◆ Task requirements ◆
Return exactly the listing's lines, from its first line to the line holding "a.obj('track_end_sign')", ends included.

========

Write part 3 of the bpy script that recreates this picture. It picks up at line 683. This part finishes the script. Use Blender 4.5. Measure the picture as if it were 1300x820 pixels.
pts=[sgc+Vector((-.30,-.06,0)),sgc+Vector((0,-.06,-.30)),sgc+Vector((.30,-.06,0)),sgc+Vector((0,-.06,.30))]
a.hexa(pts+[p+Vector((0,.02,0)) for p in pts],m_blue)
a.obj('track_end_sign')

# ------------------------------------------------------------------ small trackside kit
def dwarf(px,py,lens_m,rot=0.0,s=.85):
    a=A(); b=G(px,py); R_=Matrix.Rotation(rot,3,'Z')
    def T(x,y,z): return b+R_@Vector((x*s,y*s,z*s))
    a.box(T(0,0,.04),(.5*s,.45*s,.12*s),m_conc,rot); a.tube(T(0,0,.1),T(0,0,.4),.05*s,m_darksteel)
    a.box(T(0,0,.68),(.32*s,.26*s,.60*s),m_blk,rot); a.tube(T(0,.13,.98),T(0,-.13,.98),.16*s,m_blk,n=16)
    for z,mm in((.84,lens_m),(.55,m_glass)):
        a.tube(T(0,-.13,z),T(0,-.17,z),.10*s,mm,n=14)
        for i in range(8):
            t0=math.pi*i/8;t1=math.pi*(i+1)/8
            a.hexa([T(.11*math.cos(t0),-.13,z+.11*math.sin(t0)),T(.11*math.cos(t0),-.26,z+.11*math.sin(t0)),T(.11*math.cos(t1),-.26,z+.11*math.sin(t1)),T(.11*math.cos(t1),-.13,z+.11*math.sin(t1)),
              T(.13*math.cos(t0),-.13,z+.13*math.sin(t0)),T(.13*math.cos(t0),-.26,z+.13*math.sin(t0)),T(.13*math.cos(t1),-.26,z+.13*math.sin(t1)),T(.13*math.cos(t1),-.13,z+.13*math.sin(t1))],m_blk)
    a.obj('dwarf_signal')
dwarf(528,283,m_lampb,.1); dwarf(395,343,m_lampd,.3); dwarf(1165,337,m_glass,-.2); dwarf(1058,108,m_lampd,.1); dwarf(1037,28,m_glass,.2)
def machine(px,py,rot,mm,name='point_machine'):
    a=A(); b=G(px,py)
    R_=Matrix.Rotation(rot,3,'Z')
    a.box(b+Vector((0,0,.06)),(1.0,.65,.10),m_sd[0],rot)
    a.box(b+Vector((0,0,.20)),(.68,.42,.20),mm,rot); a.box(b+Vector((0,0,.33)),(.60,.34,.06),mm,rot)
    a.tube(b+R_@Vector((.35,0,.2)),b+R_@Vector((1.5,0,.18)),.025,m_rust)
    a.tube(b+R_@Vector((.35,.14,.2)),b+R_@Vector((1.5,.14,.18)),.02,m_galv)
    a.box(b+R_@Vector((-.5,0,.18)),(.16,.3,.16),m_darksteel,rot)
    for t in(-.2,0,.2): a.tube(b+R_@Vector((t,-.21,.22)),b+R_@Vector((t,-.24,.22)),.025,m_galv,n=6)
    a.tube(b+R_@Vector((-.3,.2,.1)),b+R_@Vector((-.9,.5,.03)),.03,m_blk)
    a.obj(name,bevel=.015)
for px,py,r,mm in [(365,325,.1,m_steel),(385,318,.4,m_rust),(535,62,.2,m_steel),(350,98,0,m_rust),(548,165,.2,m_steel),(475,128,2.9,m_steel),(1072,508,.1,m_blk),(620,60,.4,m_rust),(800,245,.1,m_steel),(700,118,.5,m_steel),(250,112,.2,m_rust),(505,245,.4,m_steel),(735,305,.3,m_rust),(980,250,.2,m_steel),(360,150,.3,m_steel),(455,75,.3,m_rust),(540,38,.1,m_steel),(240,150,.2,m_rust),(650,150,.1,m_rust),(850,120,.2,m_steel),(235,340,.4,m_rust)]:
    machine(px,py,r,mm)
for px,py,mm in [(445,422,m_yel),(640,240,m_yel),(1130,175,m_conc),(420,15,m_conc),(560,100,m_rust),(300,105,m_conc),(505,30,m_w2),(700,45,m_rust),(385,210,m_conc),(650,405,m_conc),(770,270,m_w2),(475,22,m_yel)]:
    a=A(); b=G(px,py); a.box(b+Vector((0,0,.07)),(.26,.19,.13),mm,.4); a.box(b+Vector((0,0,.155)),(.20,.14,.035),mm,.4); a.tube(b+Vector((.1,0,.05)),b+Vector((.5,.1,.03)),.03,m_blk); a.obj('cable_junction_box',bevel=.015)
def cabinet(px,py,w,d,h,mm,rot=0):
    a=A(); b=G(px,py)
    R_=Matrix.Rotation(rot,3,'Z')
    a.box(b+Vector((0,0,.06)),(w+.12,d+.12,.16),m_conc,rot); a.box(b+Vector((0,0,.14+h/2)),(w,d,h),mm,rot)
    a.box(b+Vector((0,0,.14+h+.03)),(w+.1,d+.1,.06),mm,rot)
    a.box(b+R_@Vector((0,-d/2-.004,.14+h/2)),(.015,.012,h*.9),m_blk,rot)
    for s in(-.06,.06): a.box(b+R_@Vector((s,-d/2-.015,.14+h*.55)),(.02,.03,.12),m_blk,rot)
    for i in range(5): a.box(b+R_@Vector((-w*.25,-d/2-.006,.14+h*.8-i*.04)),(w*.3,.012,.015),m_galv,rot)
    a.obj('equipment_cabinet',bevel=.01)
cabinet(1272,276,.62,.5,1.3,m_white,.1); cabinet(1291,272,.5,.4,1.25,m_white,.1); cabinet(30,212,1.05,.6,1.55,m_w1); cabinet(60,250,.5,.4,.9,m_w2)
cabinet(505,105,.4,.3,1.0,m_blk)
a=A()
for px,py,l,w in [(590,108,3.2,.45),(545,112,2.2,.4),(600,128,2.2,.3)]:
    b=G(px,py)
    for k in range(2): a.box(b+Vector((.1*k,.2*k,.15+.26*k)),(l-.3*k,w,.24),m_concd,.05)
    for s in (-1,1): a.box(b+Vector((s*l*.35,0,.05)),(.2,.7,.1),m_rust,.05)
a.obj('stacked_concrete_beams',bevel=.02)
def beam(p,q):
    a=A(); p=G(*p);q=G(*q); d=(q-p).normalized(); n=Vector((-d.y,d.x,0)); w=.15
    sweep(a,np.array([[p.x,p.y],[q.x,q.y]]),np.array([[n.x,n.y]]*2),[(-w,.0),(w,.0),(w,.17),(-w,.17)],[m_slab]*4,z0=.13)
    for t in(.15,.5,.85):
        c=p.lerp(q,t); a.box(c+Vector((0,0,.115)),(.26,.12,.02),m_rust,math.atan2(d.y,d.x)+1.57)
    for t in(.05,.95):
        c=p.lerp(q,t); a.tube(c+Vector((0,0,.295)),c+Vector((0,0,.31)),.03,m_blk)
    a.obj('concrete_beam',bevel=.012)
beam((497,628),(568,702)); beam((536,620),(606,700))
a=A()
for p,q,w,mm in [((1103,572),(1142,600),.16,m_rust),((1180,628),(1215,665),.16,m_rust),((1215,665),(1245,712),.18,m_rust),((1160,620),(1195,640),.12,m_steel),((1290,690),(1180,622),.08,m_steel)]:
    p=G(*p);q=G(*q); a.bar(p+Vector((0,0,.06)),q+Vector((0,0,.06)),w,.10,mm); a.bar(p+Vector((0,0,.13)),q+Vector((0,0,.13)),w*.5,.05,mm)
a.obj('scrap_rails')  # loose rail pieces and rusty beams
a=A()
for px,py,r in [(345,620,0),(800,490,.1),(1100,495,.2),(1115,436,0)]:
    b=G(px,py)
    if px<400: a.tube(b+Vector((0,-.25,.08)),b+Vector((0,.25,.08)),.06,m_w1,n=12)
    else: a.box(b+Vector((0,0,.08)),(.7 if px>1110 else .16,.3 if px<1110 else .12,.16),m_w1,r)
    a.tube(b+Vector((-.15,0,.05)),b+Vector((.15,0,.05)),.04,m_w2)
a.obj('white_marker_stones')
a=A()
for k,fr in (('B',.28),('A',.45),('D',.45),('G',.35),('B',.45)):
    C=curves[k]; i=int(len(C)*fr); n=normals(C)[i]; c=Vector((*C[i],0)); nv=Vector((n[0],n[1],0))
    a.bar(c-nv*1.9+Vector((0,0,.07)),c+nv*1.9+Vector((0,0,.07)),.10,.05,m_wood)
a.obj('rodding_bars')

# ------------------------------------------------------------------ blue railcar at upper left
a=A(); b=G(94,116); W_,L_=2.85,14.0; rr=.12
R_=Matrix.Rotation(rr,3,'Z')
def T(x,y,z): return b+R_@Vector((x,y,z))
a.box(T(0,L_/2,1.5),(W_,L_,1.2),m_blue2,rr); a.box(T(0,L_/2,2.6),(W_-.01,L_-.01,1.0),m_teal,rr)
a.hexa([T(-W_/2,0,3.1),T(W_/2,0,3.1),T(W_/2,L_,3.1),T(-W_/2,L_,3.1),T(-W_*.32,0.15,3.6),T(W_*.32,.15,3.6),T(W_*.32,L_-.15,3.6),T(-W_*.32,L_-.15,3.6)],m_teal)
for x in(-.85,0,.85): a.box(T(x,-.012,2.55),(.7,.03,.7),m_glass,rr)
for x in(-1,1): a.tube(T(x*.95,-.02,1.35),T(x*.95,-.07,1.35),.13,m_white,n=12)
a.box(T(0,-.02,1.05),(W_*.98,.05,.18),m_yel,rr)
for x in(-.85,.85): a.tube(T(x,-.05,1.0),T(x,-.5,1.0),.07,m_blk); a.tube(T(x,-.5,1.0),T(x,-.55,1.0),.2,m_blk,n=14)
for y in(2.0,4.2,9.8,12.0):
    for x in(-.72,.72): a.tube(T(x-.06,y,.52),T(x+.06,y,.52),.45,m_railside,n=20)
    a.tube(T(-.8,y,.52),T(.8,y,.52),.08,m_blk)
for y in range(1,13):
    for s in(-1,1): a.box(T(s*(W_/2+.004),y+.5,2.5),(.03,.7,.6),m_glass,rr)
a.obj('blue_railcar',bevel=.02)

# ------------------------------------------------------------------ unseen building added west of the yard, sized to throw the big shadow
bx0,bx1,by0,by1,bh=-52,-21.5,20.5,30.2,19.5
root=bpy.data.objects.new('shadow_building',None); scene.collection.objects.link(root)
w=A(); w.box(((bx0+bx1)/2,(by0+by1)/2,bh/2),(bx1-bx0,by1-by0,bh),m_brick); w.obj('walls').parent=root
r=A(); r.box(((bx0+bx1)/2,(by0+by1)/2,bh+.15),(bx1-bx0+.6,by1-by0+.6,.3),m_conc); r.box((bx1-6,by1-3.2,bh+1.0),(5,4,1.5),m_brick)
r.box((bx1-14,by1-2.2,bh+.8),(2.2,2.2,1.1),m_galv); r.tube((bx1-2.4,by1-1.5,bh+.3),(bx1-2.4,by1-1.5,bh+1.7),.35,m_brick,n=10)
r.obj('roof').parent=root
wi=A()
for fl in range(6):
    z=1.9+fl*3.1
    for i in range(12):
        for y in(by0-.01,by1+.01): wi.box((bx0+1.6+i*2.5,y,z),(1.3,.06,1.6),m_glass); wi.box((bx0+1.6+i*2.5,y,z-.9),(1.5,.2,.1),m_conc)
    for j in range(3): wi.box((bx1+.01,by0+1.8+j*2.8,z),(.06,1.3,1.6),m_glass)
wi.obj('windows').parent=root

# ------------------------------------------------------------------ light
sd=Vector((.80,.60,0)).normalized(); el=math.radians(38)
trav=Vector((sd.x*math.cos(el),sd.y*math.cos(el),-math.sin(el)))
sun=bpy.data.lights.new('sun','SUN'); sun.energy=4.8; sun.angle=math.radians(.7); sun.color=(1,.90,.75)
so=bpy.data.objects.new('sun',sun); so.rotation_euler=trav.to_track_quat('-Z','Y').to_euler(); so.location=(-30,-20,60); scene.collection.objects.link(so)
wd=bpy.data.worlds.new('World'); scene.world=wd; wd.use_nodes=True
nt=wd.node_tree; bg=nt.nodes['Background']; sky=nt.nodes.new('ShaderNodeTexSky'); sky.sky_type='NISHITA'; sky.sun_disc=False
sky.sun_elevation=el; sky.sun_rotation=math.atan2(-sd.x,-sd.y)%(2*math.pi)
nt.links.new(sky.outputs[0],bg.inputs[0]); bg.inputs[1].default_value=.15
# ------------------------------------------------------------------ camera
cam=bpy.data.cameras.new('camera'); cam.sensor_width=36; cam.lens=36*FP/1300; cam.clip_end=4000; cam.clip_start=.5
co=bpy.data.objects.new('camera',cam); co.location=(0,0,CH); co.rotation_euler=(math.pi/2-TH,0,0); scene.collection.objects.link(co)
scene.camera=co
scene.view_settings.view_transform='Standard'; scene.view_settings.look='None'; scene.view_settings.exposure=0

========

◆ Response to the task ◆
Write part 3 of the bpy script that recreates this picture. It picks up at line 683. This part finishes the script. Use Blender 4.5. Measure the picture as if it were 1300x820 pixels.
pts=[sgc+Vector((-.30,-.06,0)),sgc+Vector((0,-.06,-.30)),sgc+Vector((.30,-.06,0)),sgc+Vector((0,-.06,.30))]
a.hexa(pts+[p+Vector((0,.02,0)) for p in pts],m_blue)
a.obj('track_end_sign')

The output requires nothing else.